The learned counsel would further submit that in the light of the above judgment of this Court, since there is change in circumstances of the case the request of the petitioner may be considered. 6. It is seen that this Court had earlier modified the sentence imposed on the petitioner on 03.12.2010. The relevant portion reads thus: “8. In the result, the revision petition is modified, so far as the sentence is concerned and accordingly, the revision petitioner/accused is directed to pay a fine of Rs.1,00,000/- (Rupees One lakh only) in addition to the fine amount already paid and the same shall be paid as compensation to the respondent/complainant, instead of the sentence for a period of one year simple imprisonment, imposed by the court below within six weeks from the date of receipt of a copy of this order.
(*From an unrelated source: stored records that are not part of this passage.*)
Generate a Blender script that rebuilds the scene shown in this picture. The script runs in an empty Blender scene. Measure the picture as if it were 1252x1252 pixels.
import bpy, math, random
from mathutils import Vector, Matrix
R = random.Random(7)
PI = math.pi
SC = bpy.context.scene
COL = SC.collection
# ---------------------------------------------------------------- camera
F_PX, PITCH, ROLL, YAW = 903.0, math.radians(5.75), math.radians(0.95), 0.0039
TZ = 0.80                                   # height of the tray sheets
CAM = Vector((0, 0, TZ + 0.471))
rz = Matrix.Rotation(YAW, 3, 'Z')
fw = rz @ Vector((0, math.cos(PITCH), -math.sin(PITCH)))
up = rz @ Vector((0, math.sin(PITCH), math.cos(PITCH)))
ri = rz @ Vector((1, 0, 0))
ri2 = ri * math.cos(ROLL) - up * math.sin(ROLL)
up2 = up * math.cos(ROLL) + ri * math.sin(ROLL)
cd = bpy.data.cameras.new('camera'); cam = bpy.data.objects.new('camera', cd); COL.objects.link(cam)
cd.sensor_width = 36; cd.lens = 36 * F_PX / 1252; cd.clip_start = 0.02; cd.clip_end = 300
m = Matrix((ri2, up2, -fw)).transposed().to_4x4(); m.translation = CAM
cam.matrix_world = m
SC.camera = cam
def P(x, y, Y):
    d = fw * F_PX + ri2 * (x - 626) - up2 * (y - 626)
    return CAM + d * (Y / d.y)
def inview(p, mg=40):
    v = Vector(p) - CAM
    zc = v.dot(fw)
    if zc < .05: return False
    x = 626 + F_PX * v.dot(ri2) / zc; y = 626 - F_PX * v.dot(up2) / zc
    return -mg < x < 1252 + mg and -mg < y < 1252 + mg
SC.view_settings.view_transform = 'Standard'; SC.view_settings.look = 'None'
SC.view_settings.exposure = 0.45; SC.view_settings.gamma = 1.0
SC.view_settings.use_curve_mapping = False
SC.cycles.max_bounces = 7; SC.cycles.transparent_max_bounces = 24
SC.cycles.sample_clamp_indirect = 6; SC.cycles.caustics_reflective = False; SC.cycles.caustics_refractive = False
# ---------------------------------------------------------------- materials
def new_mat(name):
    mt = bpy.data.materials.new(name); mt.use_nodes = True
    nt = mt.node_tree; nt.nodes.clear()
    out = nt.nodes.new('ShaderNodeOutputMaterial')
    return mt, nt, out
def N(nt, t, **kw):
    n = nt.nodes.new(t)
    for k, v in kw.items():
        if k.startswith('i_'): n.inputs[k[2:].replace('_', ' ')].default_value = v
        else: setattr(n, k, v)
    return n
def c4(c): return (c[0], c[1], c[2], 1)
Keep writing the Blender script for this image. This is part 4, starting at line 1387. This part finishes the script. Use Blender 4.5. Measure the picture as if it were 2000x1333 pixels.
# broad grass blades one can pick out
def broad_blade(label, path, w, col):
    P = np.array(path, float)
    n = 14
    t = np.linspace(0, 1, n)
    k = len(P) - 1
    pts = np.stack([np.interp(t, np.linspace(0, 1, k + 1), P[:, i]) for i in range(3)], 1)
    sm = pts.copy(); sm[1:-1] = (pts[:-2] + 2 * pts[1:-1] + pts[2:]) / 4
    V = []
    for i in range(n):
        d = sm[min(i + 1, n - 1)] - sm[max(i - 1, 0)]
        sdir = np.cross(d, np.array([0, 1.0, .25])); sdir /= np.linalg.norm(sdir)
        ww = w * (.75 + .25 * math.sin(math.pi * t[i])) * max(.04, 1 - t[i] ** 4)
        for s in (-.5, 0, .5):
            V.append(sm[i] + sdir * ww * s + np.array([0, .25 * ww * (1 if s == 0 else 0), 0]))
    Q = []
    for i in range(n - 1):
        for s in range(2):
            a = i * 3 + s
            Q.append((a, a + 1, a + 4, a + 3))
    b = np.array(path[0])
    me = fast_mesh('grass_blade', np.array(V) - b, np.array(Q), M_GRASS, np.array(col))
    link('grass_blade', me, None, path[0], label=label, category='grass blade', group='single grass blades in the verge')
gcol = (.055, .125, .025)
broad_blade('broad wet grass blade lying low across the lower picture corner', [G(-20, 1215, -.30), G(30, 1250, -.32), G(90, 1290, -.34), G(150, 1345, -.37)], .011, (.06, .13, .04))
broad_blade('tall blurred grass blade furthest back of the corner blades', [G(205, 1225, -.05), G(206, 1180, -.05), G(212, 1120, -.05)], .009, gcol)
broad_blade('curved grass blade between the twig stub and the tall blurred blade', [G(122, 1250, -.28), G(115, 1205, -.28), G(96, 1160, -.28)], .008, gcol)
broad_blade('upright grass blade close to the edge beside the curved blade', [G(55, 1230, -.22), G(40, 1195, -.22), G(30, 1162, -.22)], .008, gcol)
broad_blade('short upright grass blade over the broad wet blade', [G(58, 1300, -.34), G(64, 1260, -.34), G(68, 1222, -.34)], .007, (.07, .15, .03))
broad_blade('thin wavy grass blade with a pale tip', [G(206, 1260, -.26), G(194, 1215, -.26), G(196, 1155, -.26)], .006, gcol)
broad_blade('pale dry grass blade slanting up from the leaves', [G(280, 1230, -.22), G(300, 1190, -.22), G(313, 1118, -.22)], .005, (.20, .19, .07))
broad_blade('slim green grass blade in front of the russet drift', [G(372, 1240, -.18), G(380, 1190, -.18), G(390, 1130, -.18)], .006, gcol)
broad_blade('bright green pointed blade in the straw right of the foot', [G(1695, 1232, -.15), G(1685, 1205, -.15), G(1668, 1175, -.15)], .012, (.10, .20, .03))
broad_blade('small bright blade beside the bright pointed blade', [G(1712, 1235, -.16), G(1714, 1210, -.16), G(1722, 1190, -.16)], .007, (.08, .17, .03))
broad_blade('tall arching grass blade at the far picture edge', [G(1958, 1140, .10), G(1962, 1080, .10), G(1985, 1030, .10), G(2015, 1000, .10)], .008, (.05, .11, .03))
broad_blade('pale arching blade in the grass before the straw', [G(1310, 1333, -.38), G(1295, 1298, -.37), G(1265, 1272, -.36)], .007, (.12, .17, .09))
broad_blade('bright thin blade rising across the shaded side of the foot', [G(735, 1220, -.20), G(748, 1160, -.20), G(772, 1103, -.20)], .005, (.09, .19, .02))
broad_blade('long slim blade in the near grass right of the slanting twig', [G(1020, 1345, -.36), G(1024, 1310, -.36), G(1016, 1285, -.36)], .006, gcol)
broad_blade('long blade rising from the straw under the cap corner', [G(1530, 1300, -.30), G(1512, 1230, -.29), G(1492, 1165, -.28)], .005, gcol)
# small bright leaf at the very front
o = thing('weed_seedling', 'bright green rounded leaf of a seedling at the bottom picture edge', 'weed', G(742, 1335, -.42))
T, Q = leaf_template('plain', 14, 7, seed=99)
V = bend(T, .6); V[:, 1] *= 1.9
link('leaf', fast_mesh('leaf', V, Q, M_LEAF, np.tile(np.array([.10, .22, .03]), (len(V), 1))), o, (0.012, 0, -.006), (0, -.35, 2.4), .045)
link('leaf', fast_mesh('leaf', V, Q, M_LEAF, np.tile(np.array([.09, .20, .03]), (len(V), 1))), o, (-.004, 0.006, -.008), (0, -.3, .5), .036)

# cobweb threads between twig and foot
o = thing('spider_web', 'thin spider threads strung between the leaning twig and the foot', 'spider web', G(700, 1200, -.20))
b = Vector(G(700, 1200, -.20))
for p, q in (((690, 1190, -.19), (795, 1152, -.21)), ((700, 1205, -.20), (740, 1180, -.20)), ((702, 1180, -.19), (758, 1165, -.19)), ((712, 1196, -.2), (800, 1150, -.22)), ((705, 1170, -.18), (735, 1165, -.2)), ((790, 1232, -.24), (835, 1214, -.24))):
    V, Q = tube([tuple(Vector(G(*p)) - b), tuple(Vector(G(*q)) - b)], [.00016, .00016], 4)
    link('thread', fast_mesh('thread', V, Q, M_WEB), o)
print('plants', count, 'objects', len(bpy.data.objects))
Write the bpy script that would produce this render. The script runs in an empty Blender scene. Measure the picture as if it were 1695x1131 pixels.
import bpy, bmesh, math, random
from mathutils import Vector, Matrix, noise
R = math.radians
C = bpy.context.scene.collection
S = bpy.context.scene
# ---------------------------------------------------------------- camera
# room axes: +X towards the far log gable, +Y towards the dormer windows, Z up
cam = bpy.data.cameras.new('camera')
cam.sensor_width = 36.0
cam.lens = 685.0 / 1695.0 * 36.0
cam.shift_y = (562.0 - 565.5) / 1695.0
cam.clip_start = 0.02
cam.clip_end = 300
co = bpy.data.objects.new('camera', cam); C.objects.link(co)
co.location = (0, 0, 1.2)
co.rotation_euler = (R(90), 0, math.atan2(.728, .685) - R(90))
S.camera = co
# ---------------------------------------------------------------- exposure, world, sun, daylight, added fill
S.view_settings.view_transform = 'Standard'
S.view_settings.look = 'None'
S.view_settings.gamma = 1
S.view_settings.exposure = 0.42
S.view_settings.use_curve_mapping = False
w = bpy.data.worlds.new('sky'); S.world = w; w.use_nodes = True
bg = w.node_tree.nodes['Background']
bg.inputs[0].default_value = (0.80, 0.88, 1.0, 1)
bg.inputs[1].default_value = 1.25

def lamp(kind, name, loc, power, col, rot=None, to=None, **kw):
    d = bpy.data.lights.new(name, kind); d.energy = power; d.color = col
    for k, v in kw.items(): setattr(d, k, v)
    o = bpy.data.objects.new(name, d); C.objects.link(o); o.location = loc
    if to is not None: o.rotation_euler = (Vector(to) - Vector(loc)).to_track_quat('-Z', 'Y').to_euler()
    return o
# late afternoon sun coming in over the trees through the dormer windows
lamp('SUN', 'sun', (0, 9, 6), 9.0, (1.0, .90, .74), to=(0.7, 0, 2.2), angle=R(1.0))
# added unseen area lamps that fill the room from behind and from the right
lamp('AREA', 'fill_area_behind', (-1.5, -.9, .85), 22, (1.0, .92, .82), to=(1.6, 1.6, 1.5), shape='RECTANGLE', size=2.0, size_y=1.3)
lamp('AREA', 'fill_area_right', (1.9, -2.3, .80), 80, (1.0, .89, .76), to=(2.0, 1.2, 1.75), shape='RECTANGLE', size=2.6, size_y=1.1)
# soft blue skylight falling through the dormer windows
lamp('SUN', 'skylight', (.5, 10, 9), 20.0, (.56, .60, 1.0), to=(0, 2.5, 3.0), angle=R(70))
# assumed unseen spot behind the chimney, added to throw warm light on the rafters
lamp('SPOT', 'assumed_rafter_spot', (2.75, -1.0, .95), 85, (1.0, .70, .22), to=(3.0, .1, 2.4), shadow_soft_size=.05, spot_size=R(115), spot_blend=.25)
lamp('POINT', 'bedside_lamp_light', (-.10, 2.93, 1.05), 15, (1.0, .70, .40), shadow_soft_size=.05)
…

If the fine amount is not paid and the conditional order is not complied with, the petitioner/accused shall undergo the sentence already imposed by the Court below”. 7. Considering the above facts and circumstances of the case and also considering the change in circumstances of the case and also considering the fact that the petitioner had paid the entire amount to the defacto complainant as modified by this Court, this Court is inclined the release the petitioner from prison. 8. Accordingly, the Superintendent of Police, Central Prison, Palaymkottai is directed to release the petitioner namely V.Deivanayagam, S/o. Vallinayagam, 27 Mettu Street, Keelapavoor Post, Alangulam, Tirunelveli District from Prison forthwith. 9. With the above observation and direction, the Criminal Original Petition is disposed of.